Putting this book together in 1980 was a great deal of fun for two
young authors, and we must admit that our approach was dreadfully
light-hearted. Alas, regardless of their doom, the little victims
play. In those primitive, cave-dwelling days there was no Snopes.com
for quick and easy fact-checking, and more than one embarrassment
crept through into the published text. The hubris of collecting
'definitive mistakes and misguided predictions' inevitably attracted
Nemesis – a variation of the inexorable Muphry's Law [sic],
as formulated by John Bangsund in the early 1990s:
(a) if you write anything criticizing editing or proofreading,
there will be a fault of some kind in what you have written;
(b) if an author thanks you in a book for your editing or
proofreading, there will be mistakes in the book;
(c) the stronger the sentiment expressed in [a] and [b], the
greater the fault;
(d) any book devoted to editing or style will be internally
inconsistent.
Society of Editors Newsletter
(Australia), 1992
It must be confessed that the first edition of Facts &
Fallacies cited what turned out to be a persistent hoax or urban
myth about the US official (some say politician) who declared there
was no more need for registration of patents, and gave a silly reason.
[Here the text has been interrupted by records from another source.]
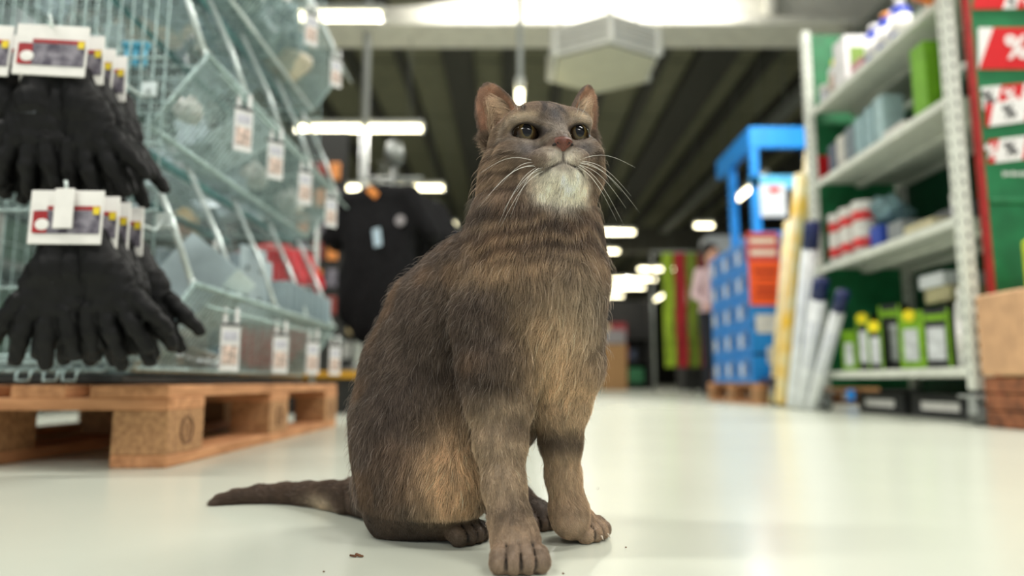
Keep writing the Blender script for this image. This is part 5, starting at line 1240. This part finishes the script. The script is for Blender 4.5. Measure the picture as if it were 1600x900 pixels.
# ---- nose leather: heart shaped with dark nostrils
nm = mat('nose_leather', (102, 54, 40), .5, var=.15, scale=900, bump=.3)
nd = mat('nostril_dark', (30, 20, 18), .7, var=.1)
mb = MB().use(nm); gr = 18; g = []
for i in range(gr+1):
    v = i/gr; row = []
    wd_ = .0086*(1-.78*max(0, (v-.42)/.58)**1.0) if v > .42 else .0086*(.80+.20*(v/.42))
    for j in range(gr+1):
        t = -1+2*j/gr; x = wd_*t; u = -.0055-.0135*v
        f = .0672-.0035*abs(t)**2.2*(1-.4*v)-.0045*max(0, v-.5)/.5-.0040*(max(0, .30-v)/.30)**2
        f -= .0030*math.exp(-((abs(t)-.60)/.20)**2-((v-.50)/.15)**2)
        row.append(H(x, f, u))
    g.append(row)
vs = [p for r_ in g for p in r_]
fs = []
for i in range(gr):
    for j in range(gr): a = i*(gr+1)+j; fs.append((a, a+1, a+gr+2, a+gr+1))
mb.add(vs, fs)
o = mb.build('nose', None, None, True); under(o, cat_root)
for s_ in (-1, 1):
    mb = MB(); mb.sphere(H(s_*.0066, .0618, -.0122), (.0038, .0027, .0014), 14, HM @ Matrix.Rotation(s_*.35, 3, 'Y')); under(mb.build('nostril', nd, None, True), cat_root)
# ---- claws
cm = mat('claw', (214, 200, 184), .35, var=.1)
for p, d, r in TOES[13:15]:
    mb = MB(); a = p+d*(r*.75)+Vector((0, 0, -.001)); mb.tube([a, a+d*.003+Vector((0, 0, -.0010)), a+d*.0045+Vector((0, 0, -.004))], [.0012, .0009, .0002], 6)
    under(mb.build('claw', cm, None, True), cat_root)
# ---- whiskers
wm_ = mat('whisker', (246, 244, 236), .35, var=.03, spec=.6)
WHS = [(830, 250, 748, 272), (832, 254, 782, 290), (834, 258, 750, 322), (838, 262, 779, 350), (842, 262, 797, 340), (846, 265, 786, 330), (850, 262, 808, 300), (836, 260, 768, 300), (848, 268, 781, 356),
       (905, 250, 993, 262), (908, 255, 1000, 333), (905, 258, 975, 352), (903, 260, 964, 346), (907, 254, 972, 300), (910, 252, 986, 306), (900, 262, 944, 306), (906, 258, 978, 325)]
for x0, y0, x1, y1 in WHS:
    left = x1 < x0; a = C(x0, y0, .628 if left else .632); b = C(x1, y1, .61 if left else .65); d = b-a; ln = d.length
    P_ = []
    for k in range(9):
        t = k/8; p = a+d*t+Vector((0, 0, 1))*ln*.16*math.sin(PI*t)*(1.0-.3*t); P_.append(p)
    mb = MB(); mb.tube(P_, [.00018*(1-.8*k/8) for k in range(9)], 5); under(mb.build('whisker', wm_, None, True), cat_root)
for k, (px, py, tx, ty) in enumerate([(812, 186, 800, 152), (818, 184, 812, 148), (905, 186, 918, 158), (900, 184, 905, 150)]):
    a = C(px, py, .655); b = C(tx, ty, .64); mb = MB(); mb.tube([a, (a+b)/2+HF*.004, b], [.00016, .00012, .00004], 4); under(mb.build('whisker', wm_, None, True), cat_root)
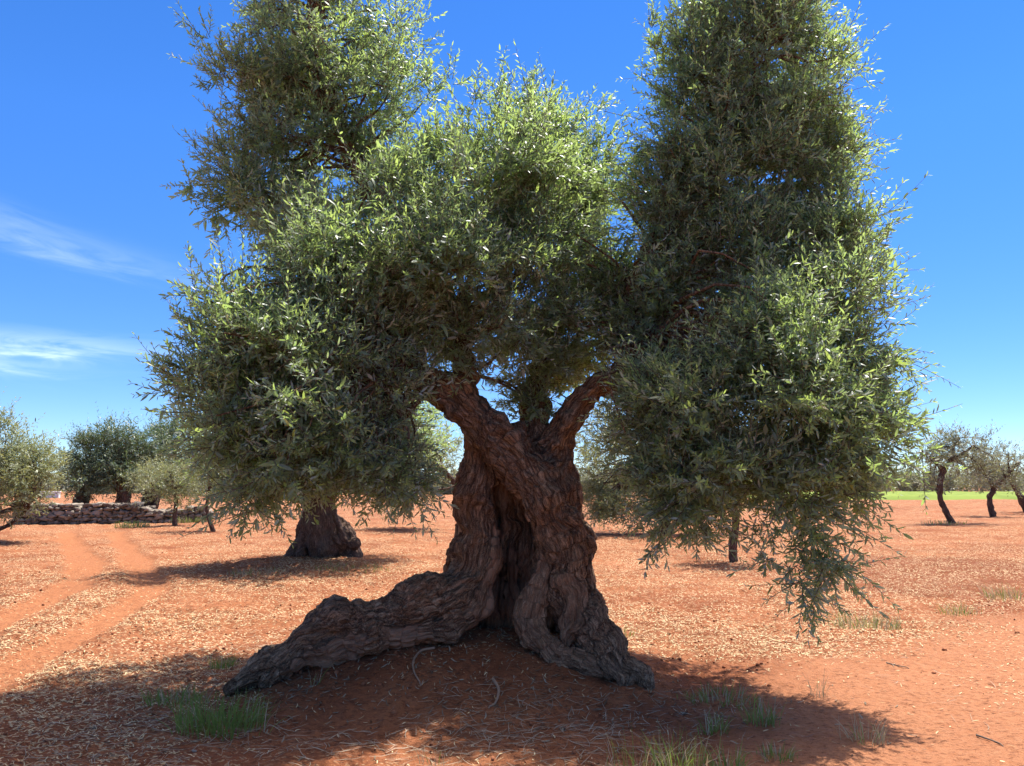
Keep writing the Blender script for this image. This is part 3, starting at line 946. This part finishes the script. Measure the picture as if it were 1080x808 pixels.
grove_tree('olive_tree', 'young pale olive with straight thin stem before the stone wall', gpt(185, 555),
           [gch(Yl, (185, 557, .08), (184, 545, .068), (186, 530, .06), (184, 515, .05), (180, 500, .03))],
           [LB(182, 505, Yl, 20, 20, .8, 24, .2, 0), LB(170, 515, Yl, 12, 10, .5, 6, 0, 0), LB(195, 522, Yl, 12, 9, .5, 6, 0, 0)], M_leaf_pale, 41, 0.09, 18, 0.34, 6, 0.32, h=0.02, cords=0, amp=0.006, branch_r=0.018)
Yl2 = gpt(160, 549)[1]
grove_tree('olive_tree', 'young pale olive with slanting stem against the stone wall', gpt(160, 549),
           [gch(Yl2, (159, 551, .09), (162, 540, .075), (165, 528, .065), (162, 512, .045), (158, 500, .025))],
           [LB(158, 503, Yl2, 18, 18, .8, 20, .2, 0)], M_leaf_pale, 42, 0.09, 18, 0.34, 6, 0.32, h=0.02, cords=0, amp=0.006, branch_r=0.018)
Yl3 = gpt(224, 561)[1]
grove_tree('olive_tree', 'young olive with dark leaning stem under the left crown edge', gpt(224, 561),
           [gch(Yl3, (226, 563, .07), (222, 552, .06), (218, 538, .05), (220, 522, .04), (224, 505, .03))],
           [LB(224, 500, Yl3, 22, 24, .9, 20, .2, 0)], M_leaf_pale, 43, 0.09, 18, 0.34, 6, 0.32, h=0.02, cords=0, amp=0.006, branch_r=0.018)

# distant grove, one mass along the horizon
r = np.random.default_rng(50)
far = []
for x in np.arange(-250, 1420, 7):
    Y = r.uniform(112, 170)
    hh = r.uniform(2.6, 4.8) * (1.0 if x > 600 else 0.8)
    p = P(x + r.normal() * 8, 500, Y)
    p[2] = hh * 0.5
    far.append((p, np.array([r.uniform(1.8, 3.4), 2.0, hh * 0.45]), 12, .1, 0.1))
cl = lobes_to_clumps(far, r, 0.85, 12)
fm, _, _ = foliage(cl, r, 0.5, M_leaf_far, npairs=5, shootL=0.9)
o = link('far_olive_grove', fm)
o['kind'] = 'stuff'

# ------------------------------------------------------------------ green field strip
fx, fy = np.meshgrid(np.linspace(26, 130, 150), np.linspace(76, 108, 60))
p = np.c_[fx.ravel(), fy.ravel()]
edge = np.minimum.reduce([sstep(0, 1.5, fx.ravel() - 26), sstep(0, 1.5, fy.ravel() - 76)])
z = -0.05 + edge * (0.42 + 0.12 * fbm(np.c_[p * 0.8, np.zeros(len(p))], 4) + 0.1 * r.random(len(p)))
ii = np.arange(len(p)).reshape(fx.shape)
q = np.stack([ii[:-1, :-1], ii[:-1, 1:], ii[1:, 1:], ii[1:, :-1]], -1).reshape(-1, 4)
me = mesh_np('green_field', np.c_[p, z], faces=q, mat=M_field)
attr(me, 'tint', 0.5 + 0.5 * fbm(np.c_[p * 0.5, np.zeros(len(p)) + 2], 3))
o = link('green_field', me)
o['kind'] = 'structure'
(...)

In the late nineteenth century, according to the best-known version of
this legend, the head of the US Patent Office advised President
McKinley to close the office since 'everything that could be invented
has been invented.' Just as an unsourced witticism is likely to be
credited to Mark Twain, Oscar Wilde or Dorothy Parker, this story
became attached to the unfortunate Charles Duell, who was indeed the
head of the US Patent Office in 1899. Happily, Facts &
Fallacies did not go so far as to name Duell, but some researchers
seem to think it's all our fault anyway. President Ronald Reagan's
speech-writers picked up the anecdote for a high-school address he
gave in 1987, thus spreading it far more widely than this book, which
– it must also be confessed – did not become a
best-seller. Other sources given for the quotation include the
Congressional Record of 1830 (false) and an unfunny but genuine Punch
magazine squib from 1899 where a question about patents is answered
with: 'Quite unnecessary, Sir. Everything that can be invented has
been invented.' (Punch, 4 January 1899.) See also our chapter
on Inventions.
In the blinding light of 2017 hindsight, a few such unwisely chosen
quotations have been deleted or placed in context. No doubt there are
more for you to find. By way of compensation for these rare cuts,
every chapter of Facts & Fallacies has been expanded with
at least one extra nugget not included in the 1981 and 1982 print
editions. Look for these at the end of each chapter, introduced by the
heading Bonus. The exception to this rule is Mathematics,
which wasn't in the original book but is a whole bonus chapter split
off from Science and much expanded with extra material.